Views on Nationalism

May 12, 2008

The US flag

Referring to the recent suspension of three teenagers for not “standing” (yes standing) for the pledge of allegiance. There are a lot of different angles you could come at here.  You could play the whole religous role – since the word “God” is in the pledge of allegiance maybe receiting this is offensive towards your religious beliefs. Or, you could take the freedom of speech approach (the very thing our country is built on).  These students have a right not to say the pledge of allegiance.  Well I am not going to take that angle either.

What about the message itself. The message that we believe in our country, our heritage and for all of those people that have (and continue) to fight for our freedom.  That is a very strong message and I think that it gets lost a bit in the current rendition of the Pledge of Allegiance.  If you were not aware – the pledge of allegiance has changed a lot over the last 150+ years.

Maybe we need to change the words a bit.  Update them so that our youngsters can understand them better.  I propose changing from this:

“I pledge allegiance to the Flag of the United States of America, and to the Republic for which it stands: one Nation, under God indivisible, with Liberty and Justice for all.”

to this:

“I am wicked proud of the country I live in. All my peeps and I are a member of at least one of the groups found on Facebook when searching for ‘United States of America’.  We aren’t too fond of war but we respect those that fought and ioho we are as thankful as our non conforming minds will allow.”

On a more serious note: My true belief here is that a student in the US today has the “right” (and I use this term loosely) to not recite the Pledge of Allegiance (you should think twice about either leaving or running for office as soon as your turn eighteen) – but you are required to at least stand and show respect for the rest of us that believe in and love the country we live in today.


6 Responses to “Views on Nationalism”

  1. Heather Penner Says:

    The only time in my school life that I had to say the Pledge of Allegiance every morning was Kindergarten. We said it sitting down, BTW, and the kids who were not Citizens didn’t have to say it.

    My mother taught me to be silent during the “Under God” section (simply skip those words).

  2. Amy Says:

    I agree with you, to me.. it’s just a sign of respect. I think I had to say until high school. I don’t remember reciting it then. But, I do remember doing it in junior high when most people would just mutter the words.. and whatnot. At that age, kids are just thinking .. why why why do we have to keep doing this?!

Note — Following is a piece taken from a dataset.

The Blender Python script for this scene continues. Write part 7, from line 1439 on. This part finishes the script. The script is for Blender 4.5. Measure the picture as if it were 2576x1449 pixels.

    I think as an adult, it hits you more on what the words actually mean, then when your a child and forced to recite them.

  3. mikull Says:

    Men fought and died for what we have today. Sure, it might suck in your mind to stand for it – and it’s plausible to think that you have the right not even respect it — but overall, I don’t think it’s hurting anyone to at least mock respect, when in other countries people are killed for much, much less.

    We have a social responsibility to maintain our beliefs and define our democracy – not rebel through snarky complacency. Unless of course you add “wicked” to it. Then I’m getting surly.

  4. Excellent post. I still get goose bumps when I hear the Pledge and I am 34 years old.

    As a Marine who has traveled to a 3rd world country, I can tell you that most people who have an issue with reciting the Pledge have never traveled to less fortunate countries. They can’t comprehend the benefits of living in freedom.

    Take them to Iran, Somalia or N. Korea and I am sure they will then appreciate the flag, the Pledge and this Nation.

  5. notronwest Says:


    hopefully you were not pointing that “it might suck in your mind to stand for it…” at me!

    I strongly feel that we should stand in honor of the flag. Respect it – dammit!

  6. mikull Says:

    Not at all – I was appealing the cynical audience. Everyone has the right to love it or hate it – our freedoms are the best things we have as a nation.

    Now, some people might think the problems we have justify an act of defying the pledge – and perhaps hypocritically, they can follow this train of though; but overall I am in firm belief that we should respect every freedom we have and the people who made and make it so !!